Vivemos uma sociedade de tiranos que se tiranizam uns aos outros. De modo que esse ímpeto ditatorial suplanta igrejas, escolas, famílias e valores culturais tradicionais para comandar palavras e atitudes ofensivas, que podem derivar facilmente para crimes contra a vida. Ninguém se controla!

Qual são as soluções?

A primeira é tomarmos consciência desse problema. Estudarmos sobre ele. Milton Santos deixou-nos bons estudos para aprendermos.

Segundo, Santos também nos dá pistas. Uma é a de aproveitarmos a rede mundial de internet, coisa nova na humanidade, para estudar e para dialogar generosamente com as pessoas, de modo honesto e humilde, buscando pavimentar o caminho que supere as tiranias e o sequestro de nossas consciências, que sofremos por parte das grande empresas, inclusive de comunicações.

Terceiro, aprendermos coletivamente a organizar uma nova e humanizada globalização. A primeira, a da fábula perversa porque mentirosa e corrosiva às relações de paz, é centralizada no dinheiro, esse tirano que aflige a todos, os possuidores e os despossuídos.
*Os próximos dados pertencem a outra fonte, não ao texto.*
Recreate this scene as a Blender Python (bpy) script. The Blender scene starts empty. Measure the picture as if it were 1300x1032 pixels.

Há que construirmos uma globalização que quebre aquele paradigma do mal e crie outro centrado no ser humano, nas pessoas e suas múltiplas experiências culturais.
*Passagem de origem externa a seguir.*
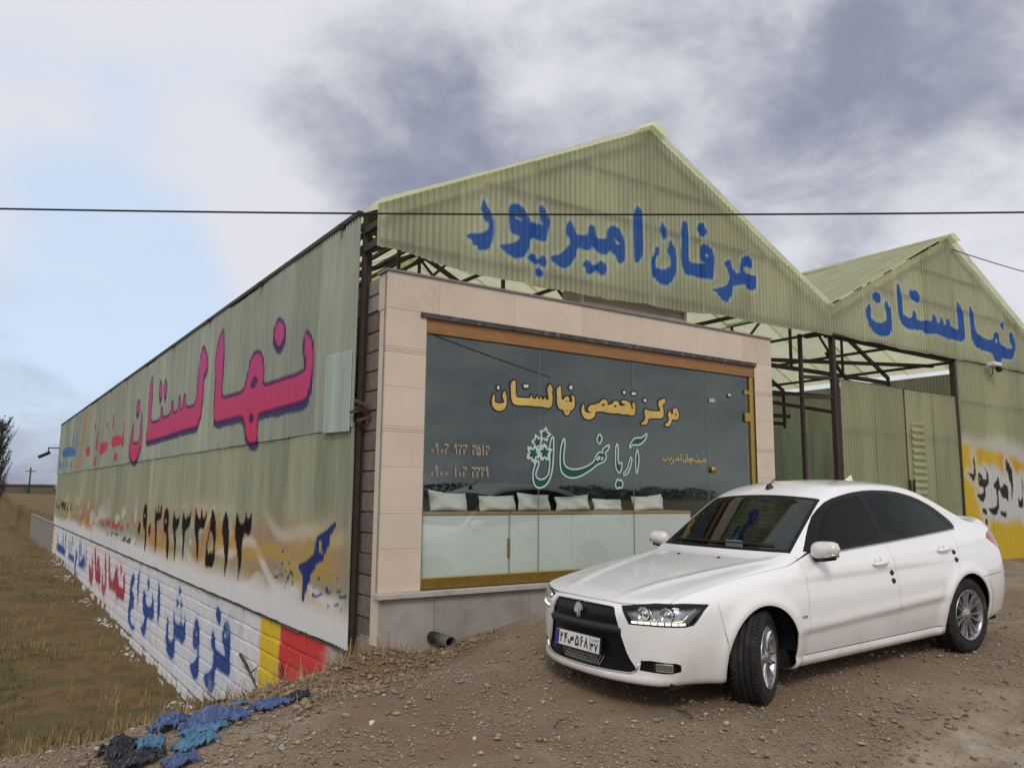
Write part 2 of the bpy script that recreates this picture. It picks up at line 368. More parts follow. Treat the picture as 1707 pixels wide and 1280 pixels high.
gy = axis([(-3000, -60, 10), (-60, -9, 26), (-9, 4, 180), (4, 14, 70), (14, 50, 70), (50, 150, 40), (150, 4000, 14)])
GX, GY = np.meshgrid(gx, gy); GZ = ground_z(GX, GY)
nx, ny = len(gx), len(gy); idx = np.arange(nx*ny).reshape(ny, nx)
GF = np.stack([idx[:-1, :-1], idx[:-1, 1:], idx[1:, 1:], idx[1:, :-1]], -1).reshape(-1, 4)
def ground_mat():
    m, nt, out = material('dirt_and_gravel'); L = nt.links; p = nt.nodes.new('ShaderNodeBsdfPrincipled'); L.new(p.outputs[0], out.inputs[0])
    at = nt.nodes.new('ShaderNodeAttribute'); at.attribute_name = 'field'
    n1 = add_noise(nt, .55, 6, .6); n2 = add_noise(nt, 3.2, 7, .65); n3 = add_noise(nt, 26, 5, .7); n4 = add_noise(nt, 1.5, 6, .6)
    lot = ramp_node(nt, n1, [(.30, (.235, .170, .108)), (.48, (.315, .255, .185)), (.72, (.380, .328, .258))])
    lot = mixc(nt, ramp_node(nt, n2, [(.42, (0, 0, 0)), (.66, (.8, .8, .8))]), lot, (.185, .128, .078))
    v = nt.nodes.new('ShaderNodeTexVoronoi'); v.inputs['Scale'].default_value = 55; v.inputs['Randomness'].default_value = 1
    tc = nt.nodes.new('ShaderNodeTexCoord'); L.new(tc.outputs['Object'], v.inputs['Vector'])
    peb = ramp_node(nt, v.outputs['Distance'], [(.18, (1, 1, 1)), (.42, (0, 0, 0))])
    sel = nt.nodes.new('ShaderNodeSeparateColor'); L.new(v.outputs['Color'], sel.inputs[0])
    pm = nt.nodes.new('ShaderNodeMath'); pm.operation = 'MULTIPLY'; L.new(peb, pm.inputs[0]); L.new(ramp_node(nt, sel.outputs[0], [(.45, (0, 0, 0)), (.7, (.8, .8, .8))]), pm.inputs[1])
    an = nt.nodes.new('ShaderNodeAttribute'); an.attribute_name = 'lot'; pq = nt.nodes.new('ShaderNodeMath'); pq.operation = 'MULTIPLY'; L.new(pm.outputs[0], pq.inputs[0]); L.new(an.outputs['Fac'], pq.inputs[1]); pm = pq
    lot = mixc(nt, pm.outputs[0], lot, ramp_node(nt, sel.outputs[1], [(0, (.20, .17, .14)), (.6, (.40, .36, .31)), (1, (.56, .53, .48))]))
    lot = mixc(nt, .5, lot, ramp_node(nt, n3, [(.25, (.35, .35, .35)), (.75, (.68, .68, .68))]), 'OVERLAY')
    ae = nt.nodes.new('ShaderNodeAttribute'); ae.attribute_name = 'earth'; lot = mixc(nt, ae.outputs['Fac'], lot, ramp_node(nt, n2, [(.3, (.125, .078, .042)), (.7, (.215, .145, .085))]))
    n4 = add_noise(nt, .55, 7, .62)
    fld = ramp_node(nt, n4, [(.30, (.120, .074, .034)), (.44, (.205, .132, .064)), (.55, (.130, .104, .042)), (.66, (.175, .120, .056)), (.8, (.270, .195, .108))])
    fld = mixc(nt, ramp_node(nt, n2, [(.45, (0, 0, 0)), (.7, (.7, .7, .7))]), fld, (.095, .082, .034))
    fld = mixc(nt, .45, fld, ramp_node(nt, n3, [(.25, (.3, .3, .3)), (.75, (.7, .7, .7))]), 'OVERLAY')
    c = mixc(nt, at.outputs['Fac'], lot, fld); L.new(c, p.inputs['Base Color'])
    p.inputs['Roughness'].default_value = .95; p.inputs['Specular IOR Level'].default_value = .2
    b = nt.nodes.new('ShaderNodeBump'); b.inputs['Strength'].default_value = .7; b.inputs['Distance'].default_value = .03
    s = nt.nodes.new('ShaderNodeMath'); s.operation = 'ADD'; L.new(n3, s.inputs[0]); L.new(pm.outputs[0], s.inputs[1]); L.new(s.outputs[0], b.inputs['Height'])
    L.new(b.outputs[0], p.inputs['Normal']); return m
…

A crise, este espaço angustiante de quem sai da primeira e infernal experiência tirana, vivendo um processo de viagem para a civilização da solidariedade e da paz, é a maior oportunidade que devemos aproveitar para fazermos o congraçamento entre as diferenças entre todos e as diferenças em todos.

É hora de conversarmos muito, de debatermos sem agressões e com respeito, mesmo que aqui e acolá nos desiludamos conosco mesmos.

O processo é de aprendizado, de educação coletiva e de partilha dos vários e ricos saberes culturais já gestados em todos nós.

É certo que tapinhas nas costas, elogios fáceis ainda não são soluções determinantes nem explosões momentâneas devem significar rupturas definitivas. O processo é de aprendizado e crescimento, entre levantarmos e cairmos para nos erguermos novamente.

* Este é um artigo de opinião, de responsabilidade do autor, e não reflete a opinião do Brasil 247.